Paweł Czarniak zmarł 7 stycznia "po krótkiej, ale ciężkiej chorobie". Dziennikarza "Gazety Pomorskiej" i serwisu wloclawek.naszemiasto.pl pożegnali koledzy z pracy.
Robił przede wszystkim zdjęcia, pisał też artykuły, a portal Moje Miasto Włocławek, a później serwis www.wloclawek.naszemiasto.pl przy jego dużym udziale rozwijały się bardzo szybko, stając się głównym źródłem informacji dla mieszkańców Włocławka - przekazano.
Dalsza część artykułu pod materiałem wideo
25 lutego dziennikarz skończyłby 29 lat. Czarniak ukończył studia na UMK na kierunku politologia. Początkowo w mediach udzielał się jako informator ws. zdarzeń drogowych oraz wypadków. Zawsze był pierwszy na miejscu różnych zdarzeń. Nie unikał trudnych tematów - pisał m.in. o nieprawidłowościach w mieście.

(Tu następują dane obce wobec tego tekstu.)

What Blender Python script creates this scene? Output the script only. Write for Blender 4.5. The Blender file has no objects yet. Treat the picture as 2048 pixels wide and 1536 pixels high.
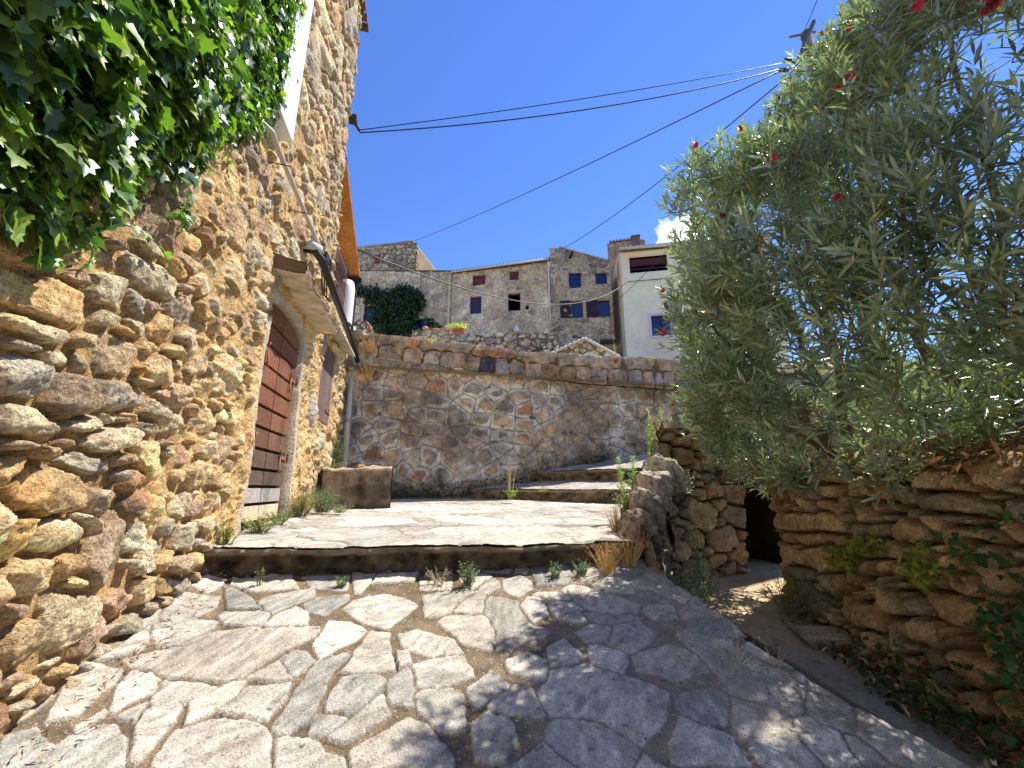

Mimo że wytykał błędy, to nikt nie miał do niego wielkich pretensji. Bo zawsze cechowała go rzetelność, mimo szybkości publikowanej informacji - wspominają koledzy z Nasze Miasto Włocławek.
Życie nie oszczędzało Pawła, ale zawsze można było na niego liczyć. "Nieważne, kiedy, nieważne o której, zawsze przyjechał i pomógł" - podkreślają współpracownicy zmarłego.
Paweł Czarniak nie żyje. Pożegnał go m.in. prezydent Włocławka
Za pośrednictwem Facebooka dziennikarza pożegnał prezydent Włocławka Marek Wojtkowski. "To stało się zdecydowanie za szybko. Pamiętam moment, gdy poznałem Pawła, jakby to było wczoraj... zawsze był najwyższej klasy profesjonalistą w swoim fachu, był niezwykle koleżeński, chęć pomocy drugiemu człowiekowi doprowadziła go do pracy w Straży Pożarnej, był kochającym bratem, wspaniałym synem i przyjacielem" - napisał.
Hołd zmarłemu oddali również koledzy z OSP w Brześciu Kujawskim. "Paweł, na zawsze pozostaniesz w naszych sercach. Tak jak straż była dla Ciebie ważna, tak Twoje odejście dla nas - powoduje pustkę w sercach" - zaznaczyli w mediach społecznościowych.